Sunday, 1 February 2009

Senior spills the beans

So Keith Senior has lifted the lid on England's dreadful World Cup performances. The Leeds and Saints players were divided. How ? I wonder.
The bottom line is that the buck stops with Tony Smith. With dozens of experts in his backroom team this should not have been a problem.

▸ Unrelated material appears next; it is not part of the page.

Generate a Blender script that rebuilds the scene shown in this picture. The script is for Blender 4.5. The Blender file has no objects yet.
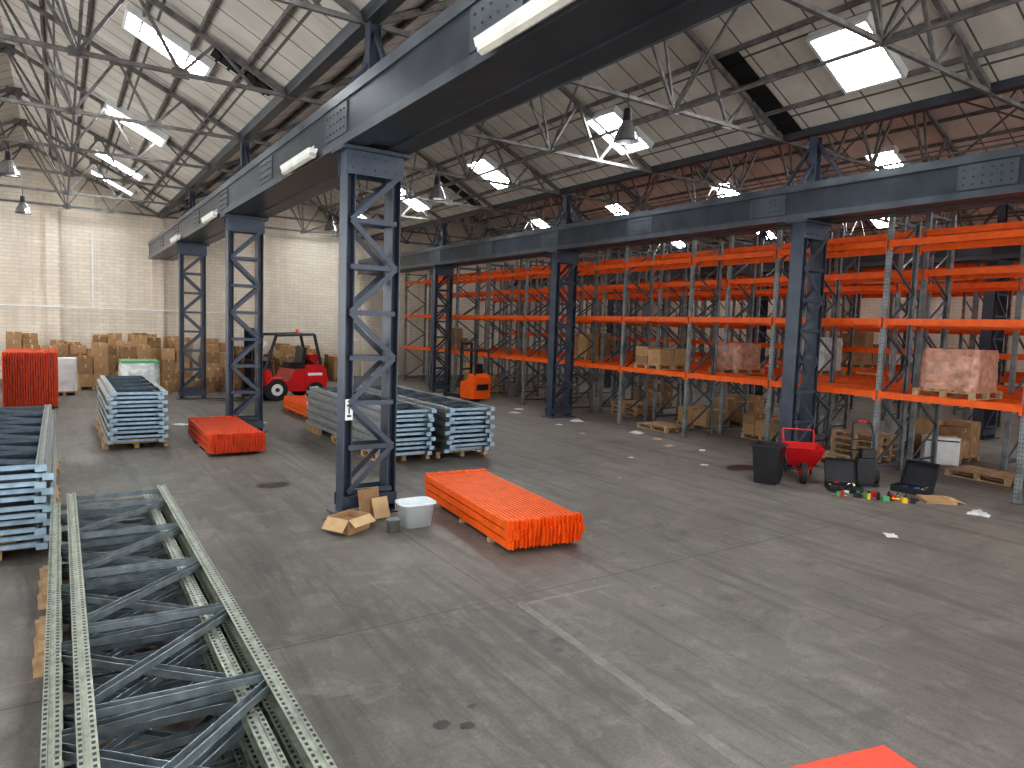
import bpy, math, random
from mathutils import Vector, Matrix
random.seed(7)
Z=Vector((0,0,1))
# ---------------------------------------------------------------- materials
def nm(name):
    m=bpy.data.materials.new(name); m.use_nodes=True
    nt=m.node_tree; b=nt.nodes['Principled BSDF']
    return m,nt,b
def mat(name,col,rough=0.6,metal=0.0,var=0.15,scale=4.0,bump=0.0,spec=0.5):
    m,nt,b=nm(name)
    tc=nt.nodes.new('ShaderNodeTexCoord'); n=nt.nodes.new('ShaderNodeTexNoise')
    n.inputs['Scale'].default_value=scale; n.inputs['Detail'].default_value=5
    nt.links.new(tc.outputs['Object'],n.inputs['Vector'])
    r=nt.nodes.new('ShaderNodeValToRGB')
    r.color_ramp.elements[0].position=0.3; r.color_ramp.elements[1].position=0.7
    r.color_ramp.elements[0].color=[c*(1-var) for c in col]+[1]
    r.color_ramp.elements[1].color=[min(1,c*(1+var)) for c in col]+[1]
    nt.links.new(n.outputs['Fac'],r.inputs['Fac']); nt.links.new(r.outputs['Color'],b.inputs['Base Color'])
    b.inputs['Roughness'].default_value=rough; b.inputs['Metallic'].default_value=metal
    b.inputs['Specular IOR Level'].default_value=spec
    if bump:
        bp=nt.nodes.new('ShaderNodeBump'); bp.inputs['Strength'].default_value=bump; bp.inputs['Distance'].default_value=0.02
        nt.links.new(n.outputs['Fac'],bp.inputs['Height']); nt.links.new(bp.outputs['Normal'],b.inputs['Normal'])
    return m
def emis(name,col,s):
    m,nt,b=nm(name)
    b.inputs['Base Color'].default_value=(*col,1); b.inputs['Emission Color'].default_value=(*col,1); b.inputs['Emission Strength'].default_value=s
    return m
STEEL=mat('steel_blue_grey_paint',(0.052,0.066,0.092),0.38,0.1,0.25,3)
STEELD=mat('girder_paint',(0.035,0.042,0.052),0.32,0.1,0.3,2)
STEELL=mat('girder_side_paint',(0.07,0.082,0.094),0.3,0.1,0.3,2)
RIVET=mat('rivet',(0.03,0.035,0.04),0.4)
TRUSS=mat('truss_paint',(0.15,0.142,0.135),0.7,0,0.4,5)
DARK=mat('dark_strip',(0.008,0.008,0.008),0.9)
ORANGE=mat('orange_beam_paint',(0.80,0.125,0.012),0.4,0,0.12,6,0,.3)
ORANGE2=mat('orange_red_beam_paint',(0.66,0.085,0.028),0.45,0,0.15,6,0,.3)
GALV=mat('galvanised_post',(0.31,0.34,0.34),0.4,0.5,0.25,12)
GALVG=mat('galvanised_green_post',(0.34,0.37,0.31),0.38,0.45,0.3,14)
BRACE=mat('brace_blue_grey',(0.10,0.13,0.16),0.38,0.4,0.25,10)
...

When the cribbage teams of the 'Queen's Head' and 'Th'owd Daft Lad' had to merge in division 8 of the Transpennine open age cribbage league there was hell to pay. The Queens played a highly statistical form of scientific cribbage. The coach insisted on cold showers before each hand and a strict no alcohol rule for four months before a game. Whereas the Daft Lad prefered a more open expressive form of cribbage. They had a few beers and chilled more. The new coach, Martin Clunes (no relation) and assistant coach Nelson Mandela (no relation)had to act fast. They devised a 3 point plan:

1. A motivational talk by Lembit Opik

2. A second motivational talk by Lembit Opik - with Power point

3. Players from the opposing camps had to walk around holding hands.

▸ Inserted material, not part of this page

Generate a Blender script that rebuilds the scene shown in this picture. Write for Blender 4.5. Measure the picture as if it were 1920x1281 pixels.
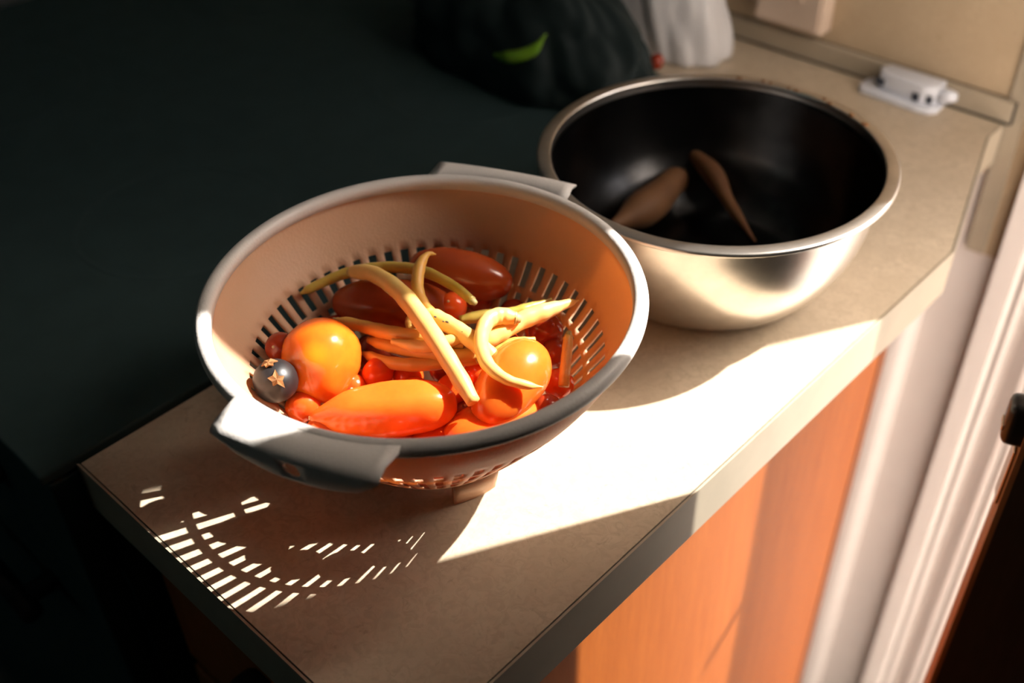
import bpy, bmesh, math, random
from mathutils import Vector, Matrix, noise

for o in list(bpy.data.objects):
    bpy.data.objects.remove(o, do_unlink=True)
S = bpy.context.scene
C = S.collection
PI = math.pi

# ------------------------------------------------------------------ camera
cd = bpy.data.cameras.new('camera')
cam = bpy.data.objects.new('camera', cd)
C.objects.link(cam)
R = ((0.7282311, 0.6849811, -0.0219173), (-0.4233175, 0.4747361, 0.7716398), (-0.5389636, 0.5526541, -0.6356820))
M = Matrix(((R[0][0], R[1][0], -R[2][0], 0.4022180), (R[0][1], R[1][1], -R[2][1], -0.3370846),
            (R[0][2], R[1][2], -R[2][2], 0.5186513), (0, 0, 0, 1)))
cam.matrix_world = M
cd.sensor_fit = 'HORIZONTAL'
cd.sensor_width = 36
cd.lens = 2028.33 / 1920 * 36
cd.clip_start = 0.01
cd.dof.use_dof = True
cd.dof.focus_distance = 0.645
cd.dof.aperture_fstop = 4.0
S.camera = cam

# ------------------------------------------------------------------ world, sun, exposure
w = bpy.data.worlds.new('sky')
S.world = w
w.use_nodes = True
bg = w.node_tree.nodes['Background']

AZ = math.radians(-118.7)        # direction the sunlight travels in plan
EL = math.radians(45.5)
sd = bpy.data.lights.new('sun', 'SUN')
sd.energy = 14.5
sd.angle = math.radians(0.53)
sd.color = (1.0, 0.95, 0.88)
sun = bpy.data.objects.new('sun', sd)
C.objects.link(sun)
dv = Vector((math.cos(AZ) * math.cos(EL), math.sin(AZ) * math.cos(EL), -math.sin(EL)))
sun.rotation_euler = dv.to_track_quat('-Z', 'Y').to_euler()
sun.location = -dv * 6
sky = w.node_tree.nodes.new('ShaderNodeTexSky')
sky.sky_type = 'NISHITA'
sky.sun_disc = False
sky.sun_elevation = EL
sky.sun_rotation = math.radians(28.7)
sky.air_density = 1.0
sky.dust_density = 6.0
sky.ozone_density = 1.0
w.node_tree.links.new(sky.outputs[0], bg.inputs[0])
bg.inputs[1].default_value = 0.45

# dim teal fill lamp, added to lift the blacks; no window stands there
wd = bpy.data.lights.new('teal_fill', 'AREA')
wd.shape = 'RECTANGLE'; wd.size = 0.9; wd.size_y = 0.8
wd.energy = 0.8
wd.color = (0.55, 1.0, 1.0)
wl = bpy.data.objects.new('teal_fill', wd)
C.objects.link(wl)
wl.location = (-1.2, -2.35, 0.7)
wl.rotation_euler = (math.radians(90), 0, 0)

S.view_settings.view_transform = 'Standard'
S.view_settings.look = 'None'
S.view_settings.exposure = 0.0
S.view_settings.gamma = 1.0
S.view_settings.use_curve_mapping = False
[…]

The results were breathtaking. They won 22 straight games and Cribbage Today wrote:

" For uncompromising, in your face, hard nosed cribbage you must see the merged team. This is on the edge, winner takes all, high risk cribbage that I thought I would never see. These guys take no prisoners and live to win."

Surely in his detailed research Tony Smith has seen these results? I heard that he wanted 'We are the Cheeky Girls' as the team song so assumed Lembit would be on the staff. Alas no. Let's face it. Nobby Noble would not have made such an error.